Students should have an easier time finding a place to cast their ballots in the upcoming federal election.

From Oct. 5-8 there will be a voting office on campus that will allow students to vote for their home, or current ridings.

“We’ve been trying to find new ways to facilitate the vote,” said Nathalie de Montigny, an Elections Canada spokesperson. “We’re always hoping to make voting more accessible.”

In the 2011 federal election, only 39 per cent of people aged 18-24 cast a vote.

Denise Hammond, president of the Continuing Education Students’ Association of Ryerson (CESAR), hopes that this new option will generate an increase in youth voting. “Having a poll on campus is a conversation starter,” Hammond said.  “If you start to vote when you’re younger you’ll continue to vote throughout your years.”

The polls will be open from 9 a.m. to 9 p.m. each day in Ryerson’s student centre and will be equipped with pamphlets, information and voting registration services.

Hammond said CESAR was contacted by Elections Canada to find a space on campus, advertise the polls and fill positions in the voting office.

Students who use the on-campus poll will be voting by special ballot, which means that they would fill the ballot by writing out the name of their chosen candidate. In order to vote, students will need photo ID with a current address, or a piece of mail with a current address along with their student card.

Hammond says that having a poll in the student centre could help commuters in particular.

“Being able to get home in their [riding] can be challenging. If they have assignments and homework it can be tough to get in to vote,” she said.

Raheel Sultan, a first-year business management student, commutes from Markham and says he could see himself using the on-campus poll.

“I spend most of my time at Ryerson,” Sultan said. “This is a chance for people to know where to go. To not have the hassle of looking it up.”

Beth O’Rourke, a fourth-year English student, says that going out to vote is a “pain in the ass.”

“I normally don’t vote because I don’t know where to go. So this will help students,” O’Rourke said.

These voting offices will be available on 39 other campuses across the country, including U of T and York. De Montigny said that if they work well, they would probably be added to more campuses in the next election.

Ryerson political science professor Tracey Raney said she believes that this new initiative could make it easier for people to vote, but is concerned that the changes in the federal government’s Fair Elections Act passed last year will lower youth voter turnout even more.

“For students who live in residence where their driver’s license matches the address of their parents’ home address and not their current address, this is a particularly acute problem,” Raney said in an email.

“Since they are no longer able to use the [Voter Information Cards] to prove their identity, there is a big concern that this law will drive the student vote down even further than where it already is.”

The parties (on education)

Liberals

The Liberals are proposing a $1,000 tax benefit for education, which is normally paid out of pocket. In addition, they’re also looking to spend more on First Nations education with an eventual $2.6 billion investment.

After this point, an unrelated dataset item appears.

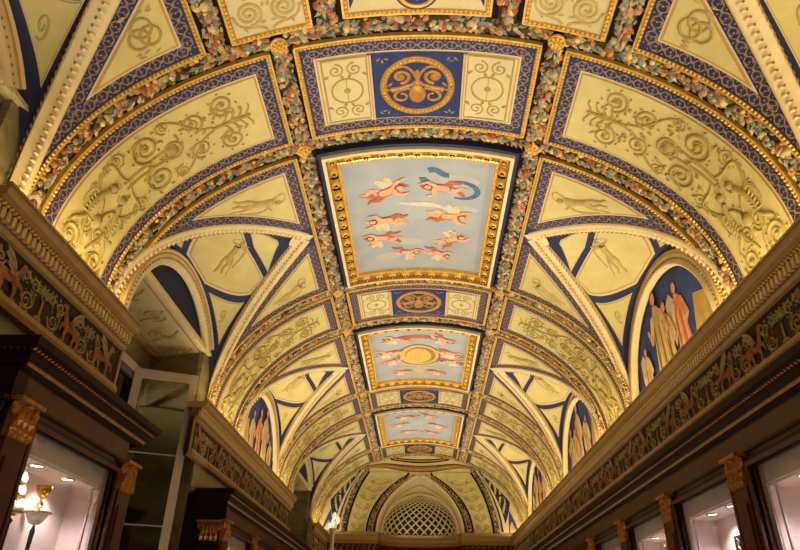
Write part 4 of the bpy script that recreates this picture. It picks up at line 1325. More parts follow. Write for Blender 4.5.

This long-term plan will begin with an immediate $515 million investment upon election. The Liberals are also looking to put $1 billion into direct family financial aid for higher education.

Conservatives

The Conservative party is aiming their educational programming at educational savings plans and are looking to increase federal grants targeting these plans.

The party is promoting an increase in “human capital” by looking to improve post-secondary education.

Like the Green Party, the Conservatives also want to extend the interest-free period of student debt by eight months.

Green Party

The Green Party is looking to actively reduce the cost of tuition rather than offer money to students. By 2020, the Green Party plans to abolish tuition — beginning with lower-income Canadians. As well, any existing or future debt above $10,000 would be eliminated.

Their goal is to increase federal student grants by 25 per cent and to eliminate interest from student debt for two years after graduation.

In the classroom, the Green Party is promoting hands-on teaching.

NDP

The NDP believe everyone should be educated to better the job market. They’re campaigning to make education more affordable, specifically for those eyeing small business work.

The NDP also want to give interns the same workplace protections as other contracted staff members to further enhance their support of small businesses.

Over the next four years, the NDP have promised to create 40,000 jobs, paid-internships and co-op placements for young people with a $200 million investment.